Israeli Druze leaders, like Sheikh Mowafaq Tarif, publicly urged the state to act - and their voices were heard.
Israel is not only acting militarily. It’s showing a rare form of moral clarity: defending a persecuted minority beyond its borders.
Druze on both sides of the fence
The story isn’t just military - it’s deeply personal. For the Druze of Israel, in the Golan and the Galilee, this isn’t just news. It’s family. It’s history.
Many of them still have relatives in Sweida, a majority-Druze region in southern Syria. Cross-border weddings, funerals, and family ties were a norm before the Syrian war shut everything down.
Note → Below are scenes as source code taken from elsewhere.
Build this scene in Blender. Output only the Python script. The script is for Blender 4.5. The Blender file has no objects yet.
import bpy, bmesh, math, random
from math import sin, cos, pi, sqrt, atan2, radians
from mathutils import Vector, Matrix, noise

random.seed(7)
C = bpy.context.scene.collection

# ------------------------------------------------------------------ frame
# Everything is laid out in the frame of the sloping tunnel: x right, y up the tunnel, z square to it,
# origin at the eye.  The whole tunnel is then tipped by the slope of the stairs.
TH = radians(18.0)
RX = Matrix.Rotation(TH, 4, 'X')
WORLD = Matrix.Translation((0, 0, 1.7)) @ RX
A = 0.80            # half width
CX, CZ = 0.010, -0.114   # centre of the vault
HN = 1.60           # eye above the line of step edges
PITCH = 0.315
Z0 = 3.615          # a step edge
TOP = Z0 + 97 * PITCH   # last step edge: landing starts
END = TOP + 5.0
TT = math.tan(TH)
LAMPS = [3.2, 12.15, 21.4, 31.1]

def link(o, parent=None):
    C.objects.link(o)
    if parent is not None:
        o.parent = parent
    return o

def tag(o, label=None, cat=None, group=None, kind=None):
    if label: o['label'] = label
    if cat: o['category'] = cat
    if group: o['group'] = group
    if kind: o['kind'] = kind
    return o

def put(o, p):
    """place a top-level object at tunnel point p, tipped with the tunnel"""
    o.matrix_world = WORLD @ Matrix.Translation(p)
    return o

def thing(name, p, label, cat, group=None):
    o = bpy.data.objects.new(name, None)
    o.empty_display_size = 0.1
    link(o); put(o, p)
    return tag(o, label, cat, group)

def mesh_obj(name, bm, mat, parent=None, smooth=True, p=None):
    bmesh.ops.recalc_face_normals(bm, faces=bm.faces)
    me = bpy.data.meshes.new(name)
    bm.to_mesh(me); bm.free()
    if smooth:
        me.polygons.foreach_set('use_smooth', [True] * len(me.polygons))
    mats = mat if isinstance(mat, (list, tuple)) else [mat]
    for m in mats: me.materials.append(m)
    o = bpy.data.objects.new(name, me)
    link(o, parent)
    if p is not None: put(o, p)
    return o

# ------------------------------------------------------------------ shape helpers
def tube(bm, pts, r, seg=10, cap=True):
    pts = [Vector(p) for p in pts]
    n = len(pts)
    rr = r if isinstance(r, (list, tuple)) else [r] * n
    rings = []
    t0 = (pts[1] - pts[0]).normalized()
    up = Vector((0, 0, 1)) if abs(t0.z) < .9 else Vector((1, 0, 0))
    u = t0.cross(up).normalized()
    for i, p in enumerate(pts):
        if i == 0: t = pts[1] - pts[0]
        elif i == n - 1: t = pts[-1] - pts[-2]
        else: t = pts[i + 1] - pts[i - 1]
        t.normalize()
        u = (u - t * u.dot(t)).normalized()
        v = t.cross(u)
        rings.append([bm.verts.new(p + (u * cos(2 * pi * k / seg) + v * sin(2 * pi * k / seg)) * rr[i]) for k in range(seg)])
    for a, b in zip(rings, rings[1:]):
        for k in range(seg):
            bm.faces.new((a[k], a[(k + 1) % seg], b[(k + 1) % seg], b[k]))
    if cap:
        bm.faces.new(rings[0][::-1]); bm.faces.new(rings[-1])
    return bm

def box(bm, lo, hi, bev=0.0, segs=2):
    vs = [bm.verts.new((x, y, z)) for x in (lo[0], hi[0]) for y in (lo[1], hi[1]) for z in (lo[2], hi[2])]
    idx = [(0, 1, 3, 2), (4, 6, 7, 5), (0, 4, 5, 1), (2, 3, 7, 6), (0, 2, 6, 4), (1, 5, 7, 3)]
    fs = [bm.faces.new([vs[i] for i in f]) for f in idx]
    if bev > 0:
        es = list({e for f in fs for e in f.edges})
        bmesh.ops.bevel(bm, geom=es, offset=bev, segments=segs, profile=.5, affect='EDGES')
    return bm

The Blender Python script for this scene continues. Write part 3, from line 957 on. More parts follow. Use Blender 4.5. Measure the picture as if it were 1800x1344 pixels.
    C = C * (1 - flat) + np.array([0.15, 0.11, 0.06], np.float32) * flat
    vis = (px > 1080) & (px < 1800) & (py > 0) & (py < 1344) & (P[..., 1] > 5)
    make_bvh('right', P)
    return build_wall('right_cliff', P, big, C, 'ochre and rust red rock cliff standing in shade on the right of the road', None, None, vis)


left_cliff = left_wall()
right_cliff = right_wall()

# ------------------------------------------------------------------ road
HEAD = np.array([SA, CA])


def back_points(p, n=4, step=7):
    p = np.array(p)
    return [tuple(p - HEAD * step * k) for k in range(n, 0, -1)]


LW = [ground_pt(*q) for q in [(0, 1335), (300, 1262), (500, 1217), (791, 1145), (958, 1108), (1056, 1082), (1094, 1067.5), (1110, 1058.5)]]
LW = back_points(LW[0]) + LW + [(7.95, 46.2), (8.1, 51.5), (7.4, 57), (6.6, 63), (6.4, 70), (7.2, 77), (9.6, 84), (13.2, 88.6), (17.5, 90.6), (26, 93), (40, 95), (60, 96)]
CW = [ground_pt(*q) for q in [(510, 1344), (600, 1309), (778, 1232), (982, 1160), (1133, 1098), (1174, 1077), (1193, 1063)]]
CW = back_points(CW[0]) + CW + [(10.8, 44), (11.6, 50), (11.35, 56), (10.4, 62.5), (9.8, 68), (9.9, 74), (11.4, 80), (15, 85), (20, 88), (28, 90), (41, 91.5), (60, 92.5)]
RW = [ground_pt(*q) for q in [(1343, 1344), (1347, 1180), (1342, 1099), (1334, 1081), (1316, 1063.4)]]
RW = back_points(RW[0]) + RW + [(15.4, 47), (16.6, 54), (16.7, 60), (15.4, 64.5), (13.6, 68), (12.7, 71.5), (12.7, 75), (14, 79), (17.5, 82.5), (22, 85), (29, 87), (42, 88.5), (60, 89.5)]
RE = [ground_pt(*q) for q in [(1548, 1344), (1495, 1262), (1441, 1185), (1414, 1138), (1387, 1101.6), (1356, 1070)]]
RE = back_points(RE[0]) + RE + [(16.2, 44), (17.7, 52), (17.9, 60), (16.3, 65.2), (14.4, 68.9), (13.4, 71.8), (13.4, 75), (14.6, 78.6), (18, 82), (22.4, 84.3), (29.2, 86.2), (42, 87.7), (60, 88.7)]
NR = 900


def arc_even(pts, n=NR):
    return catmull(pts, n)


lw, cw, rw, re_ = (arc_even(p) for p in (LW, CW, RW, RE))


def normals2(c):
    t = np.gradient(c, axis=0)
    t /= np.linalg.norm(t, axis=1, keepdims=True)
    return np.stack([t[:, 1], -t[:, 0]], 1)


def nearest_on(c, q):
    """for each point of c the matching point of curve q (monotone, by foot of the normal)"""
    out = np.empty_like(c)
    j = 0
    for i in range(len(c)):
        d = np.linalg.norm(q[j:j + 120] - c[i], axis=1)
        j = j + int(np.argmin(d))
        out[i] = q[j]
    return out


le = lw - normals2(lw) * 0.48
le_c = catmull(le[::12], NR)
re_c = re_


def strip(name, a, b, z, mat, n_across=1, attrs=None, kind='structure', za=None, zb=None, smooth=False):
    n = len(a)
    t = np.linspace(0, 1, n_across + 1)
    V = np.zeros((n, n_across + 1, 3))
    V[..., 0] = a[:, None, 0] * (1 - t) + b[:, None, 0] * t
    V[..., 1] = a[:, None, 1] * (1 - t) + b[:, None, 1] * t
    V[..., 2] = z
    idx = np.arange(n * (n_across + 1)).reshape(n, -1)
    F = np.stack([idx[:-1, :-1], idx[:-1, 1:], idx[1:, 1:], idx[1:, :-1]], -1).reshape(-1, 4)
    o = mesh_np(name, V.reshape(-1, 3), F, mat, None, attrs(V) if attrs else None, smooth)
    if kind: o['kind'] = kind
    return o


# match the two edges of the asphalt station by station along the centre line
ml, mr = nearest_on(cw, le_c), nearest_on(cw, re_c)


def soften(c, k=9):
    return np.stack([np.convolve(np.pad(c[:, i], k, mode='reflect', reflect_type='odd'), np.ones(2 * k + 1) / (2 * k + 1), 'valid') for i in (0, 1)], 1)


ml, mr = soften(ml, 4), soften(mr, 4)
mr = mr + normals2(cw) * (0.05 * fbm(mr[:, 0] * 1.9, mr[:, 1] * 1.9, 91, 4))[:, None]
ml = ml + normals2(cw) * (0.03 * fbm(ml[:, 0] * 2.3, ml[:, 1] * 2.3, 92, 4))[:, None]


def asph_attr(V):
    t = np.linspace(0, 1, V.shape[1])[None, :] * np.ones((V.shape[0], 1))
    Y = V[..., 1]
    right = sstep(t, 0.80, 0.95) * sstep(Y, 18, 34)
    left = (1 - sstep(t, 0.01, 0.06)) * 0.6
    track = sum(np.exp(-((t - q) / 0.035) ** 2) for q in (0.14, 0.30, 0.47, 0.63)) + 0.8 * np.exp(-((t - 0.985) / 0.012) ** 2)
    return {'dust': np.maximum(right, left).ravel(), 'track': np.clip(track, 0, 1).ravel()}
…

That bond never disappeared.
And now, as the Syrian Druze are being hunted over a lie, their relatives in Israel are pushing their government to do more - because their silence could mean someone else’s death.
Where does this go next?
The use of AI in this context isn’t just dangerous - it’s deadly. When manipulated to fabricate religious offenses, artificial intelligence becomes a modern tool for ancient hatreds. In regions like the Middle East, where sectarian tensions are always simmering, even a single fake video can be enough to justify mass violence. What happened to the Druze in Syria is a chilling warning: when truth can be manufactured, and lies weaponized, entire communities become vulnerable to erasure. The world must confront not only the ethical risks of AI, but also the very real human cost of using technology to inflame religious conflict.